--- BEGIN Task input ---

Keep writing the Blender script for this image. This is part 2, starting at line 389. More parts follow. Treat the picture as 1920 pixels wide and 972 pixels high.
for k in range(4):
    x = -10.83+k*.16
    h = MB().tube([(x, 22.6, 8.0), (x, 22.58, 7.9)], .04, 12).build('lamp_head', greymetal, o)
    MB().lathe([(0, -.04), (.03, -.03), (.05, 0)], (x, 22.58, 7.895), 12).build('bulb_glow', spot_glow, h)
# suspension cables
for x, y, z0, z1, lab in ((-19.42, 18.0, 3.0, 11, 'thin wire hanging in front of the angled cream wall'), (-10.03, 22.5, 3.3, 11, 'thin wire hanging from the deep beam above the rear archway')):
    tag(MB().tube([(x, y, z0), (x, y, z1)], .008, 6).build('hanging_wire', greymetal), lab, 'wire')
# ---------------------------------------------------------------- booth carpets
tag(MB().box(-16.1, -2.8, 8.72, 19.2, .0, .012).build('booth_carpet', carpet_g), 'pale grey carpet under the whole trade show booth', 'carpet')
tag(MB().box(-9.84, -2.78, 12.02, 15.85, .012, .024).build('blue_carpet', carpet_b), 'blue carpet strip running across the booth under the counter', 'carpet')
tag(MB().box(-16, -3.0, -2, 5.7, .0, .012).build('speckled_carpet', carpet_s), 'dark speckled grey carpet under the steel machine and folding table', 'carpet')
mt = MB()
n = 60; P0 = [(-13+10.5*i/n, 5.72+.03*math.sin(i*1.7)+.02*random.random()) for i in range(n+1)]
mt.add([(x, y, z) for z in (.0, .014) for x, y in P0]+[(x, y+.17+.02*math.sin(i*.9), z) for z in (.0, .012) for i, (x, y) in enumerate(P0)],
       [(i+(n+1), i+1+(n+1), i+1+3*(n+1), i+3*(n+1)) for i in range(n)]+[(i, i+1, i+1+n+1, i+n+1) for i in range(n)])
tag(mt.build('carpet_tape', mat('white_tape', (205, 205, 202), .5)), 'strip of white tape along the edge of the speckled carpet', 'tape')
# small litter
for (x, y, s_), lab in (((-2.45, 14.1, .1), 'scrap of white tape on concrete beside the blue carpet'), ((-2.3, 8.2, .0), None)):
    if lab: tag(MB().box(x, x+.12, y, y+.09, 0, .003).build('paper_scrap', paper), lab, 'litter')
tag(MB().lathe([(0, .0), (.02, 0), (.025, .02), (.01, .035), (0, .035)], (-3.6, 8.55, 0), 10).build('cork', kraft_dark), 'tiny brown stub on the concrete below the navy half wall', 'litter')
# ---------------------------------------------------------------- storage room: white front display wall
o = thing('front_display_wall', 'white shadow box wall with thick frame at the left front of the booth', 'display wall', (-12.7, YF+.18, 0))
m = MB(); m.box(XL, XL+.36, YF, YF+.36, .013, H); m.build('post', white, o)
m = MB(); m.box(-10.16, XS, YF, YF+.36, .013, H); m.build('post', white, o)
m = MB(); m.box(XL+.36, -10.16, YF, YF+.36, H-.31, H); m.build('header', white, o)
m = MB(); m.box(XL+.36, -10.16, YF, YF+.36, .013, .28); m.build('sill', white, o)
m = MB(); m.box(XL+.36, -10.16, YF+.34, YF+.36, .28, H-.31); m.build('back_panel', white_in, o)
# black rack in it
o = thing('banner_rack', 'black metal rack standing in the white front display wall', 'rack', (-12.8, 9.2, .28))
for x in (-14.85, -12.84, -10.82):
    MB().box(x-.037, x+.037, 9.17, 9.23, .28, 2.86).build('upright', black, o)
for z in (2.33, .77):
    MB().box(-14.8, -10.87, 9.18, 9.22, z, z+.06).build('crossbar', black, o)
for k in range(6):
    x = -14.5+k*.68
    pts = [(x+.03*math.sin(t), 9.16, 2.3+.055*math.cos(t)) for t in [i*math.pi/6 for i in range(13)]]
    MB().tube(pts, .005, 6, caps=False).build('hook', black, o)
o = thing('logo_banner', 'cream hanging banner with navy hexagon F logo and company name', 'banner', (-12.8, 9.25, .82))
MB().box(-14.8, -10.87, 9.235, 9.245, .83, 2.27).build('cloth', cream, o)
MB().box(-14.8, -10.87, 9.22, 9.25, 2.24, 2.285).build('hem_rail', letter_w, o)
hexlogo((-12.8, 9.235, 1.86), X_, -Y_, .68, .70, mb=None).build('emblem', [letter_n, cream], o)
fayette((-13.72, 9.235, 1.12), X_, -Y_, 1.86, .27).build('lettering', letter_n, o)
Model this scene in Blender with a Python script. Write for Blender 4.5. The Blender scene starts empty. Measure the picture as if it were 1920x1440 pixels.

--- END Task input ---

Report every line in the data above in which the word "with" appears.

o = thing('front_display_wall', 'white shadow box wall with thick frame at the left front of the booth', 'display wall', (-12.7, YF+.18, 0))
o = thing('logo_banner', 'cream hanging banner with navy hexagon F logo and company name', 'banner', (-12.8, 9.25, .82))
Model this scene in Blender with a Python script. Write for Blender 4.5. The Blender scene starts empty. Measure the picture as if it were 1920x1440 pixels.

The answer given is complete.